La natura e la sua dimensione spirituale guidano la mia ricerca personale.
Dall’osservazione del paesaggio, le forme e i colori rielaborati seguono il flusso del pensiero e delle emozioni che affiorano. Le mie opere nascono
da un dialogo con gli elementi naturali, in particolare l’acqua e la terra,intimamente legati al femminino sacro. Questa ricerca evoca un certo biomorfismo, a metà strada tra il mondo animale e umano. Spesso le forme prendono vita dopo esser state sintetizzate in figure lineari e simboliche, ricercando quella purezza originaria degli idoli che dietro un’apparente semplicità racchiudono tutta la loro forza primordiale .
I processi che mi portano alla creazione sono quelli dell’avvolgere e ricoprire, attraverso stoffe imbevute di gesso, forme naturali e misteriose. Si tratta di rievocazioni, inconsce sopravvivenze dell’arte antica quelle che cerco di far riemergere nelle mie opere e contemporaneamente preservare.
L’elemento naturale, quando è visibile nei rami e nelle cortecce, determina in parte l’esistenza dell’opera. Questa assume così in modo più diretto il carattere fragile, di deterioramento e perdita già connaturato nell’uso del gesso. Ogni elemento della natura diviene, come nelle tradizioni cosiddette pagane impregnate di animismo e nelle filosofie orientali, espressione di quella scintilla divina che permea il creato.
Nella materia informe della stoffa viene invece riscoperto dall’artista il senso di una sacralità ancestrale libera da forme e contenuti determinati e stabili ma che presenta la vita in quanto mistero, in quanto dono che si manifesta nella natura. L’accettazione del mutamento e dell’inevitabile fine, almeno quella visibile e tangibile, vengono in questo modo espresse attraverso il panneggio in cui la piega come piaga divengono allegoria della vita e della morte.

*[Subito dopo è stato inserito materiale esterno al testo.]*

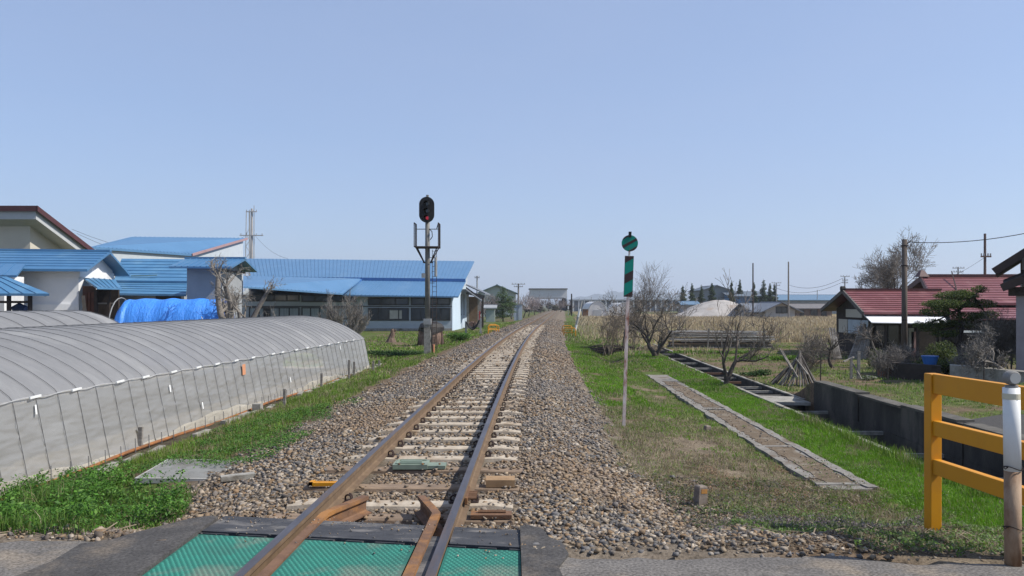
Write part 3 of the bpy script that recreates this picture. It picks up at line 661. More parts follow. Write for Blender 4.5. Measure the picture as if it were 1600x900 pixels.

La scelta cromatica del bianco, sinonimo di purezza, è sia un riferimento alla cultura classica in quanto ideale da raggiungere, sia un processo di astrazione fisica e mentale dalla realtà. Le opere assumono così una dimensione atemporale in cui la stoffa si pietrifica e preserva, insieme all’intuizione, anche la variabilità sensibile delle cose. Immediatezza, spontaneità, senso
dell’effimero concorrono all’esigenza di recuperare la dimensione umana nelle sue forme naturali.
Biografia :
Monica Sarandrea (Roma, 1974) si forma presso La Porta Blu Art School di Roma seguendo i corsi di disegno e pittura del maestro Alberto Parres. Approfondisce lo studio della cromatica e del segno, orientandosi progressivamente verso l’astrazione. Frequenta inoltre il corso di incisione del
maestro Roberto Pace e dal 2011 inizia a dedicarsi alla scultura, prediligendo materiali quali la creta, il marmo e il gesso. Dal 2011 al 2013 partecipa a stages di scultura su marmo nell’isola di Thassos in Grecia. Dal 2006 prende parte ad esposizioni collettive, festival, rassegne di arte contemporanea in Italia e all’estero; tra queste la galleria RvB Arts, MICRO Arti Visive, Centro
Culturale Gabriella Ferri, Ex Dogana a Roma, Ca’ dei Carraresi (Treviso), Artbox Project (New York), Galerie L’Atelier (Hünibach, Svizzera), Palazzo Chigi (Ariccia), A60 Contemporary Art Space (Milano), Festival del Tempo (Sermoneta). Sue esposizioni personali si tengono a partire dal 2010
in gallerie e spazi istituzionali tra cui Il Laboratorio, Creative Room Art Gallery, Villa Corsini-Sarsina (Anzio), Palazzo Chigi (Formello), Studio Tiepolo 38 (Roma). Partecipa inoltre alle quattro ultime edizioni del RAW – Rome Art Week. Nel 2016 due sculture entrano a far parte della collezione permanente del MAAM – Museo dell’Altro e dell’Altrove, Roma. Le sue opere sono presenti in collezioni private in Italia e in Europa. Vive e lavora a Roma.